Довольный Пеньковский уже готовился к отъезду, когда неожиданно был вызван к генерал-майору, возглавлявшему отдел кадров. «Генерал спросил меня о моем отце, о котором с моих слов было известно лишь то, что он умер. “Мне не пришлось увидеть своего отца, я даже никогда на получал от него куска хлеба”, — ответил я. “Но вы явно скрыли тот факт, что он погиб в рядах Белой армии”, — сказал он».
В дальнейшем Пеньковскому все же удалось, хотя бы до некоторой степени, развеять подозрения генерала — по крайней мере, КГБ дало согласие на его краткосрочную командировку за границу. В КГБ заставили мать написать письмо, в котором она заявила, что никогда не сообщала сыну об обстоятельствах гибели его отца, более того, эти обстоятельства были не известны ей самой. Они поженились во время Первой мировой войны, потом, уже в период революции, у них родился сын. Вскоре после этого ее муж уехал и пропал навсегда. КГБ предпочел (по крайней мере внешне) принять объяснения Пеньковского, хотя это не реабилитировало его до такой степени, чтобы направить за границу в качестве резидента. Пеньковский говорил об этом с большой обидой: «Если бы к тому времени я уже отслужил положенные для отставки двадцать пять лет, они демобилизовали бы меня как политически неблагонадежного». Вместо отставки ему позволили продолжить работу, но под тщательным присмотром.

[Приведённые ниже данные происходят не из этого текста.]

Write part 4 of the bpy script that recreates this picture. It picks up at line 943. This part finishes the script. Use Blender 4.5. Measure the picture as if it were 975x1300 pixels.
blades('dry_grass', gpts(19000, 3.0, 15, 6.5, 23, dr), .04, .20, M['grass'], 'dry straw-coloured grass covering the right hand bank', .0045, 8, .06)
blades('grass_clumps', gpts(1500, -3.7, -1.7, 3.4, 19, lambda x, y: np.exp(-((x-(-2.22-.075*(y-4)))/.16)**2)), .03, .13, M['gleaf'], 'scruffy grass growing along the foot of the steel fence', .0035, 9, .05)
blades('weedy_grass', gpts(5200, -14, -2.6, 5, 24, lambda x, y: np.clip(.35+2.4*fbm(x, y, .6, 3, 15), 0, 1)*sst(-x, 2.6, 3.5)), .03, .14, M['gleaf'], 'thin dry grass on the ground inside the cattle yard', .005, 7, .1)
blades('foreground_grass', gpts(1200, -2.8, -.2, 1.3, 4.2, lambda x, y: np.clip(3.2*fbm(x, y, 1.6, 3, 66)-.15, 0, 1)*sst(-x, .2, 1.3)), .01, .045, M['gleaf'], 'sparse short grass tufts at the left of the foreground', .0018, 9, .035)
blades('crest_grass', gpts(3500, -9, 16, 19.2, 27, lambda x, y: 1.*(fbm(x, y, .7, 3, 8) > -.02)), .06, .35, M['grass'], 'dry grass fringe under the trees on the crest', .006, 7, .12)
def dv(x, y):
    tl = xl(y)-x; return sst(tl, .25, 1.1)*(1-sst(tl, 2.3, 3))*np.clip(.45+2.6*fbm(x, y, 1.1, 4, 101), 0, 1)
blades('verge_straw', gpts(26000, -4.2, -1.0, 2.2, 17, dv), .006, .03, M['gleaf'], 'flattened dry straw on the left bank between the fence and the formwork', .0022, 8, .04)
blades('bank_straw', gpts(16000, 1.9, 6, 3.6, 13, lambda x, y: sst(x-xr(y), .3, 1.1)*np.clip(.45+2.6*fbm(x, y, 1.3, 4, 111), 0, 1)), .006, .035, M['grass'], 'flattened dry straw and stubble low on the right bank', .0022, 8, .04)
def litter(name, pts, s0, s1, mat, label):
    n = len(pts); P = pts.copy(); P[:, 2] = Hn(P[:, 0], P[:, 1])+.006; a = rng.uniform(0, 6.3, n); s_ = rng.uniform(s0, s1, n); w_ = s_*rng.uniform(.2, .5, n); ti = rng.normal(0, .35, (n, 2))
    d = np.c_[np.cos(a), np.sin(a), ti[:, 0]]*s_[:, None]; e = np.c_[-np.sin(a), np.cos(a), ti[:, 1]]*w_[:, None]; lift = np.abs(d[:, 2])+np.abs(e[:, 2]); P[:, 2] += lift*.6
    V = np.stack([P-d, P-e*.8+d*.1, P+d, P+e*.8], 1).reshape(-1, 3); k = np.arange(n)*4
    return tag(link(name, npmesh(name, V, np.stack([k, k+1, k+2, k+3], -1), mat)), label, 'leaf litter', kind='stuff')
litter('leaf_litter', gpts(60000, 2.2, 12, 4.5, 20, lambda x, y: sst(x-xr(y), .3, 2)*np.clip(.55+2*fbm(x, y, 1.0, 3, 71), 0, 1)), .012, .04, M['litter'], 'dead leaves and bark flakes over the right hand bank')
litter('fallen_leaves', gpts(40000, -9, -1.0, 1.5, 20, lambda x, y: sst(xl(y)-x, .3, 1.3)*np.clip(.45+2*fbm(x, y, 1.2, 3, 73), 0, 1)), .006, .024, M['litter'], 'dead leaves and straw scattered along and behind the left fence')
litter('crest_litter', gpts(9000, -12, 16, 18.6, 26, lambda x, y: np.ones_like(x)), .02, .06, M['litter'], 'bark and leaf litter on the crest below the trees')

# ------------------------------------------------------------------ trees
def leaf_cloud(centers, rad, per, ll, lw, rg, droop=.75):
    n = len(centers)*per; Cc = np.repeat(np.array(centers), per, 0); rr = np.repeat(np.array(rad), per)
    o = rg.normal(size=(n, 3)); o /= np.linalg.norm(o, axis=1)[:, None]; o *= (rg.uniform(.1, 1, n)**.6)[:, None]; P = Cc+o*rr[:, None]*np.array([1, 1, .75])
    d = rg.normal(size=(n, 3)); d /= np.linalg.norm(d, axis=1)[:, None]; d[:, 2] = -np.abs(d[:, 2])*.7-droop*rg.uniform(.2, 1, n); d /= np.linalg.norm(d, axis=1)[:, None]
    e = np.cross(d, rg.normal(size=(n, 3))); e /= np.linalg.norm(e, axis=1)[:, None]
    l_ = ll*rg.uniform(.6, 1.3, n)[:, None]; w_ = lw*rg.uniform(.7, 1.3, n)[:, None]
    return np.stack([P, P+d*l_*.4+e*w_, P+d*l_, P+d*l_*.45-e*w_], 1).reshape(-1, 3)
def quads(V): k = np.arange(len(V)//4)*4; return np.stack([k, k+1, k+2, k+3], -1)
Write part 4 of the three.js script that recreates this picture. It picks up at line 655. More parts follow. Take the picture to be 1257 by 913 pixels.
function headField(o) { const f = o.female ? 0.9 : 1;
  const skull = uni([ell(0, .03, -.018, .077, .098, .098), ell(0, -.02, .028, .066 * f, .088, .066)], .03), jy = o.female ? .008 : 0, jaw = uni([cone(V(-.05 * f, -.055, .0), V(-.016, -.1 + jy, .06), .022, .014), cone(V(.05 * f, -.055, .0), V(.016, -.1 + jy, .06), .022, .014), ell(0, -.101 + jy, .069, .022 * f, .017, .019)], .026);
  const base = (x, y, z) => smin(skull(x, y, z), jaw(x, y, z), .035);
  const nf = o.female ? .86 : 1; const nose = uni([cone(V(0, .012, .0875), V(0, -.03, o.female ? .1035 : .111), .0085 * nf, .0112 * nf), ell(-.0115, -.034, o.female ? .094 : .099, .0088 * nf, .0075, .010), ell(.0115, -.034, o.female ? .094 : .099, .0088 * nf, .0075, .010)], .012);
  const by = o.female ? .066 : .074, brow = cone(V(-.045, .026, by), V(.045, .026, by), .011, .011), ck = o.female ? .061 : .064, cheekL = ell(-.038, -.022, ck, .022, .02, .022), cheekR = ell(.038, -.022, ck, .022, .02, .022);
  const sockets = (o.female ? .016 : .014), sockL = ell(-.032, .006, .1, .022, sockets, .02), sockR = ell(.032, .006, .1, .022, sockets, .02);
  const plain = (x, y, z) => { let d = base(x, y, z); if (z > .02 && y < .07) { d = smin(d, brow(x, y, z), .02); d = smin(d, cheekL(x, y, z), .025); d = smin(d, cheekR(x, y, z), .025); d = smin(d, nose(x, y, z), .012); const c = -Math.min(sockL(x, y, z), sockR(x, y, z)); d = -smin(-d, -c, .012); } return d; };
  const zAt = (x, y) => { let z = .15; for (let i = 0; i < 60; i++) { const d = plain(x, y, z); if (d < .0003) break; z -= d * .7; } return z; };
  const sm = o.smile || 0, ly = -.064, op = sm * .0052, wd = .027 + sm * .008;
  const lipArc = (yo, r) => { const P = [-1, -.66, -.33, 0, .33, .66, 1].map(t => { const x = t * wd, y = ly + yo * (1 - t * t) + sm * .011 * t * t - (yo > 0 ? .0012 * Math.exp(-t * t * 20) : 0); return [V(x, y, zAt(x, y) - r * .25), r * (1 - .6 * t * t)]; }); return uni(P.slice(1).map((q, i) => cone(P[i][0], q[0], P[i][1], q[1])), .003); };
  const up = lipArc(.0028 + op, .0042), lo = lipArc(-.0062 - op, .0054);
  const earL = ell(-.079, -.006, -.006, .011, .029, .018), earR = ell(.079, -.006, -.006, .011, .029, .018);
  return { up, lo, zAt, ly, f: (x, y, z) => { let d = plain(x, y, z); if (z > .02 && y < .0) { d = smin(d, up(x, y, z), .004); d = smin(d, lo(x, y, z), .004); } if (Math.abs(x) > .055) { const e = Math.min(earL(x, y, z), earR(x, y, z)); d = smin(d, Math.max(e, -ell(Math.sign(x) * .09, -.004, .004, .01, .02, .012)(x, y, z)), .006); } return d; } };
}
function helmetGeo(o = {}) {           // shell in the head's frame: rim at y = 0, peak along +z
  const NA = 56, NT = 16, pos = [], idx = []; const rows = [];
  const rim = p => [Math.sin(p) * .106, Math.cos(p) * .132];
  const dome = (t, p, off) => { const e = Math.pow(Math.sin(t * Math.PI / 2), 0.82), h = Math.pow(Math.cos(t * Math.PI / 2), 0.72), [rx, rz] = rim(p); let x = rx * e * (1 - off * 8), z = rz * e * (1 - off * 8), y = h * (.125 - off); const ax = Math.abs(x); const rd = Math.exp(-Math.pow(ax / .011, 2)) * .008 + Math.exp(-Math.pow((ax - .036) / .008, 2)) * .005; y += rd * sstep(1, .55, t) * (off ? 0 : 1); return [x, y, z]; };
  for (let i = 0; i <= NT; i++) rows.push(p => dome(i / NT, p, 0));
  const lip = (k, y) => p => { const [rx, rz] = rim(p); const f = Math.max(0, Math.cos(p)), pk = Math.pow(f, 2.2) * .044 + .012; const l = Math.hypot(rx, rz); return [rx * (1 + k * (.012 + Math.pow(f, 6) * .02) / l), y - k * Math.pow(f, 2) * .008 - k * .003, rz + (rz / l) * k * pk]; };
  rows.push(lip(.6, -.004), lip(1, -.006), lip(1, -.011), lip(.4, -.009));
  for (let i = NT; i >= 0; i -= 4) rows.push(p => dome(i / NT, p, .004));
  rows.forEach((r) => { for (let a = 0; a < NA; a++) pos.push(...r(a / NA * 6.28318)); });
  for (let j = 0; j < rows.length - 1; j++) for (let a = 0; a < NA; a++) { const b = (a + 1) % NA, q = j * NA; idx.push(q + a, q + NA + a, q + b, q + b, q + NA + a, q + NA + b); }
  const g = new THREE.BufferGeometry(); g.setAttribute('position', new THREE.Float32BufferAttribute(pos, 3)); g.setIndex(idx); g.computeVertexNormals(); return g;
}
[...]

Несмотря на подобные ограничения, новая работа имела одно важное преимущество: значительное место в ней занимали контакты с иностранцами. Поначалу они ограничивались Москвой, но со временем в его обязанности стали входить и краткосрочные поездки за границу. Одна из таких судьбоносных встреч — знакомство с Гревилом Винном, прикрытием деятельности которого являлись экспортно-импортные операции фирм Великобритании со странами советского блока. Они понравились друг другу лично, и именно через Винна Пеньковский послал сообщение о том, что желает встретиться с представителями британской разведки, если найдется повод для официальной поездки в Англию.
На этот раз Пеньковскому повезло — Серов назначил его заместителем руководителя ГНТК, прикрытие, позволяющее советским эмиссарам скрывать свою деятельность по сбору передовых технологий других стран. Благодаря этому назначению у Пеньковского появилась возможность возглавить заграничную делегацию ГНТК, а значит — провести в Лондоне две недели. В дополнение к своим обязанностям по руководству советской делегацией, неутомимый Пеньковский собирался поздно ночью встретиться со специально созданной для этого группой сотрудников американской и британской разведок. Таким образом, поздним апрельским вечером 1961 года, когда Пеньковский вошел в фойе довольно обшарпанного лондонского отеля «Маунт-Роял», началась одна из величайших шпионских операций в истории. Более того, впоследствии все не утверждали, что Пеньковский ясно ощущал всю важность момента, к тому же, он сам не замедлил объяснить гостям в отеле свою точку зрения: «Я чувствую себя представителем Свободного мира… Я ваш… ваш солдат, ваш воин и готов выполнить любую миссию, которую вы на меня возложите, как сейчас, так и в будущем. Верю, что смогу с большой пользой послужить вам на месте [то есть, в ГРУ], по крайней мере, год или даже два, особенно если буду работать, руководствуясь вашими конкретными инструкциями, направленными на наилучшее использование моих потенциальных возможностей».